Group 4 is hopeless. Group 3 is often overlooked. It does exist, otherwise people would never get more votes in their second term than their first. The Obama campaign and administration did their best to alienate these people right away: the "Yes we did" signs and bumper stickers, the famous "I won; get over it" (which isn't an exact quote, but sometimes the meme is stronger than the reality), calling the Right "enemies". In retrospect it would have been much smarter in the 1st 100 days for the President to reinforce the idea "Even if you didn't vote for me, I'm your President, and I am working for you to make this country better. We both want the same thing, even though we disagree about how to do it". Instead he called them enemies, and now he need their votes.
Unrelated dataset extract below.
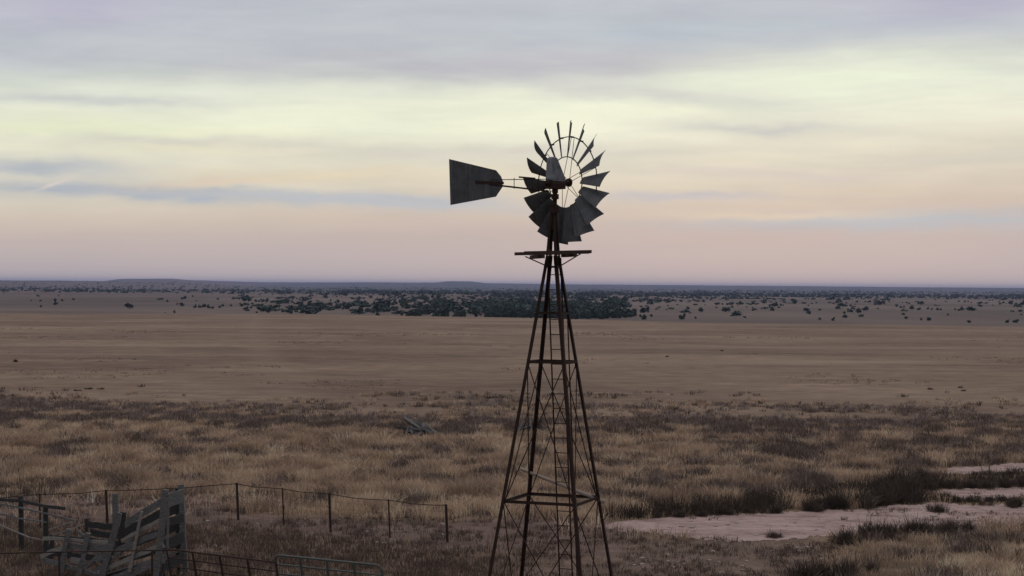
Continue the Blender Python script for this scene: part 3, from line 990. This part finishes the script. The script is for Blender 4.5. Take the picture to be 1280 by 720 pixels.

Support in Group 2 and in Group 1 are both waning, and this is a big problem, because its for different reasons. Both groups agree that the economic plan isn't working, but Group 2 is largely defecting because they think the administration is going too far and Group 1 is largely defecting because they think the administration is not going far enough. Getting them both on board together will be difficult. One strategy is to go very negative and campaign with the message, "I am not perfect, but my opponent is far, far worse", but this will collect only some of Group 2 (many who supported him in 2008 because of the hope of post partisanship) and will repel some of Group 3.
He will have a difficult time balancing all these competing interests in such a way as to gain a majority.
I hate to say it, because the man repels me, but Mr. Obama needs someone like Karl Rove. For all Rove's faults, of which there are many, he did one thing extraordinarily well: for each policy position, he knew how many votes it would gain and how many it would lose. In that regard, he served Mr. Bush very, very well.